Russia has been running Zapad exercises roughly every four years since 1999.
The last round of drills took place in September 2021, five months before Russia’s full-scale invasion of Ukraine, which it launched in part from Belarusian territory.
The war games come after Russia flew attack drones into Polish air space which had to be shot down by alliance fighters.


Poland closed its border with Belarus as the UN security council was warned of the dire risk of a new world war, as the Alliance was forced to urgently strengthen its eastern defences.

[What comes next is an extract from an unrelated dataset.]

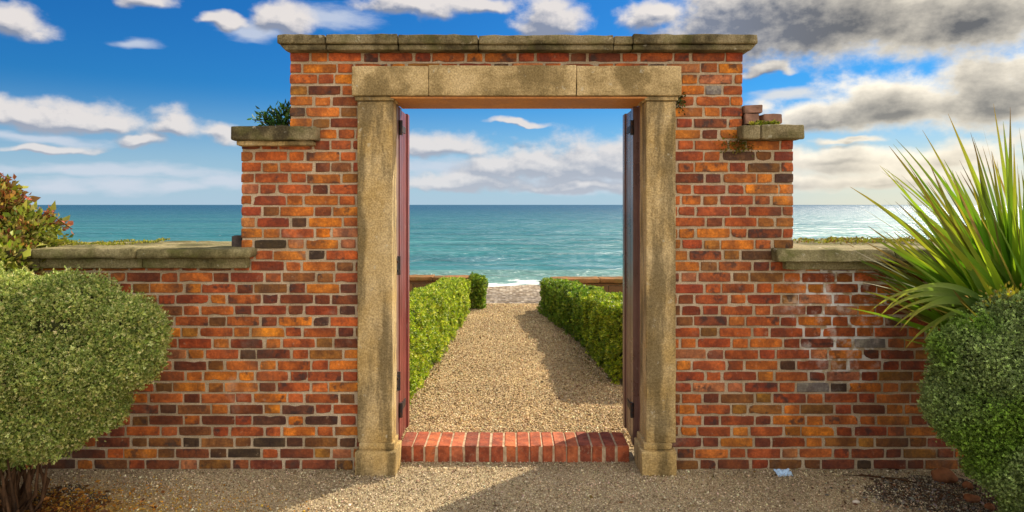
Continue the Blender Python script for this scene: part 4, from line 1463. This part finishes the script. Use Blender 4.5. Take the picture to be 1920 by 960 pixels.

Ukraine’s permanent representative to the UN Andriy Melnyk warned that if Putin’s escalation is not halted ‘tomorrow it could be drones or even missiles falling on Berlin, Paris, or London’.
‘And the day after, who knows, something might even “accidentally” cross the Atlantic,’ he added.
‘Russia is not mocking this council. It is spitting in your face.

‘We are staring into the abyss of a Third World War.’
Meanwhile, Putin highlighted his lack of interest in a settlement in the war with his spokesman signalling that peace negotiations with Ukraine were now on ‘pause’.
Neither Poland nor NATO has yet given a full account of what they suspect the drones were doing.
NATO also faces questions about whether foreign drones should even be able to enter its airspace and how well equipped it is to deal with such threats.